Il ne faut jamais manquer de prier pour les âmes de ceux auxquels on donne la Sainte Communion; il faut bien les recommander au bon Dieu. Voyez, mes amis, comment avec ces pensées de notre saint Fondateur, la sainte messe est toute embaumée. Ce n'est pas une action sèche et stérile.

“Après la messe, ils se recueilleront en eux-mêmes au moins pour un quart d’heure; et pendant ce temps, comme s’ils se voyaient en présence Jésus Christ, lequel est dedans eux, il feront les actes suivants:” (Dir., Art IV; p. 61-62).

Votre action de grâces ne doit pas être une prière égoïste, solitaire. Il faut demander au bon Dieu d'appliquer les mérites de Jésus-Christ et les grâces de la sainte messe aux personnes pour lesquelles nous l'avons dite. N'oublions en ce moment aucune des âmes dont nous sommes chargés et de celles qui nous sont unies par les liens de la famille ou de l'amitié ou de la charité. Ceci est pour les Pères.

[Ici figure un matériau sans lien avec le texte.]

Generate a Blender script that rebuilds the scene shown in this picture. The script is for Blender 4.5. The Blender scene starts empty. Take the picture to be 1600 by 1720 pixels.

Aux Frères je recommanderai de bien entendre et de bien servir la sainte messe. Tenez-vous-y toujours grave, digne; répondez gravement et posément. Qu'on puisse remarquer que c'est un religieux qui sert la messe. Un Frère qui sert bien la messe peut édifier autant que le prêtre qui la dit bien. Quand j'allais à la Chartreuse autrefois, j'étais autant édifié des Frères et des novices qui me servaient la messe que des Pères eux-mêmes. A la Chartreuse de Bosserville, il y avait un Frère qui était cousin de la reine d'Espagne et qui servait la messe au Père Retournat. Il se trompa un jour et lui présenta de 1'eau au lieu de vin. Je vis le Père Retournat lui faire un petit signe. Le Frère s'inclina et après la messe, quand le Père fut parti, je vis le jeune religieux s'étendre par pénitence sur le carreau froid de l'église et rester là longtemps, jusqu'à ce que le Père Retournat étant revenu lui fît signe de se relever. Le Père Retournat était le fils d'un petit porte-balle et le Frère était un grand seigneur.